Plus clairement encore que la « crise grecque », la « crise des réfugiés » est une crise de leur Europe. Si « institutions » et « créanciers » ont bien fait front commun pour opérer un ravage historique et une mise en coupe réglée coloniale de la Grèce, avec la capitulation de ses dirigeants, on aurait bien tort de croire que toutes les bourgeoisies européennes ont les mêmes responsabilités et intérêts dans ce saccage.
Loin s’en faut donc pour que le rouleau compresseur austéritaire soit l’expression d’une Union. Tout au contraire, il en est une négation, mais une négation qui, comme produit de la concurrence capitaliste, « s’impose à tous » et produit donc un consensus autour d’une spirale mortifère. En revanche, la bien mal nommée « crise des réfugiés » révèle sans paradoxe la vérité d’une construction européenne rentrée en crise de décomposition.

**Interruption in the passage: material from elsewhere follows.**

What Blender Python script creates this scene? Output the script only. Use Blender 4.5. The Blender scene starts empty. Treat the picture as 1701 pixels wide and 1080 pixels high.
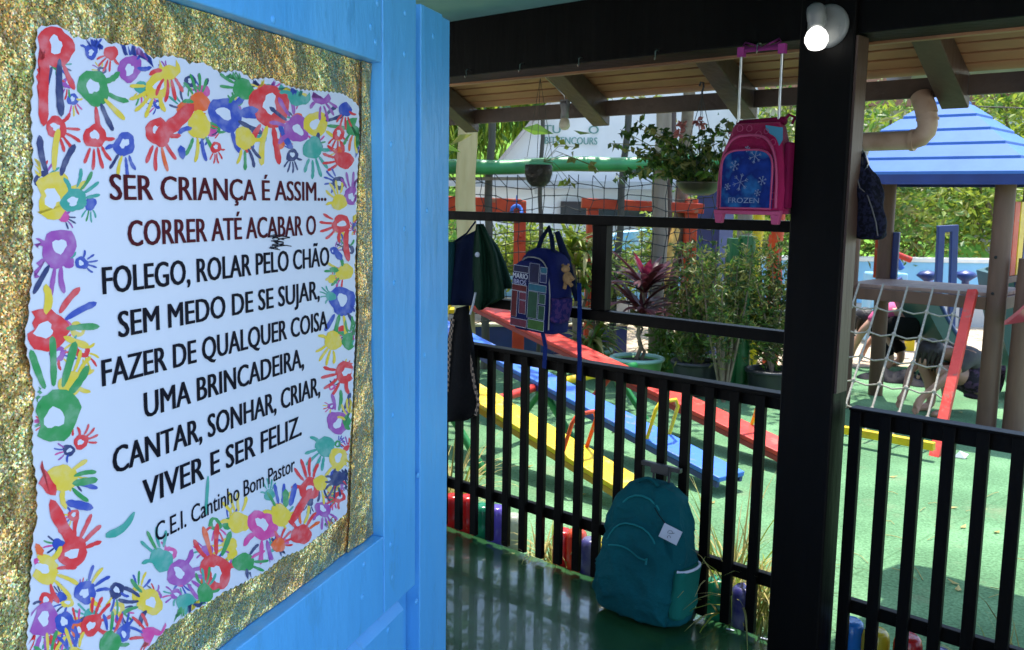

De la simple brutalité du régime hongrois au louvoiement tout en lâcheté du président français en passant par le brio rigoureux de la chancelière allemande, quel que soit le niveau de radicalité, de perversité ou de cynisme dans le discours et la réponse concrète, quels que soient le poids et les marges de manœuvre réelles de chacun, tous les pays de la (dés) Union européenne ont désormais pour dénominateur commun de ne pas en avoir, d’union... C’est désormais officiel.
Car s’il est bien une négation simple et visible de toute politique internationale de coopération, c’est bien le nationalisme. Dans un sinistre manège, le réfugié, ce retour du refoulé, atomise leur Europe génétiquement libérale, concurrentielle et impérialiste. À trop épandre misère et chaos, l’impérialisme européen se retrouve face au vent, bouffant alors de cet agent défoliant qu’il avait largué (pas si) loin de sa forteresse (Moyen-Orient, Maghreb, Afrique de l’Ouest) ou même en son sein, comme en Grèce.
Grèce et réfugiés, deux crises, deux impasses qui révèlent l’infamie congénitale de leur construction européenne, mais aussi la faiblesse du capitalisme européen sur la scène mondiale, et plus encore les limites absolues devant l’histoire de la bourgeoisie, cette classe de la concurrence, à construire une quelconque forme d’unité internationale basée sur la collaboration. Leur Europe n’est pas la nôtre. Nos réponses ne sont pas les leurs : un toit et des papiers pour tous, ouverture des frontières, liberté de circulation et d’installation. Pour une Europe des travailleurs et des peuples.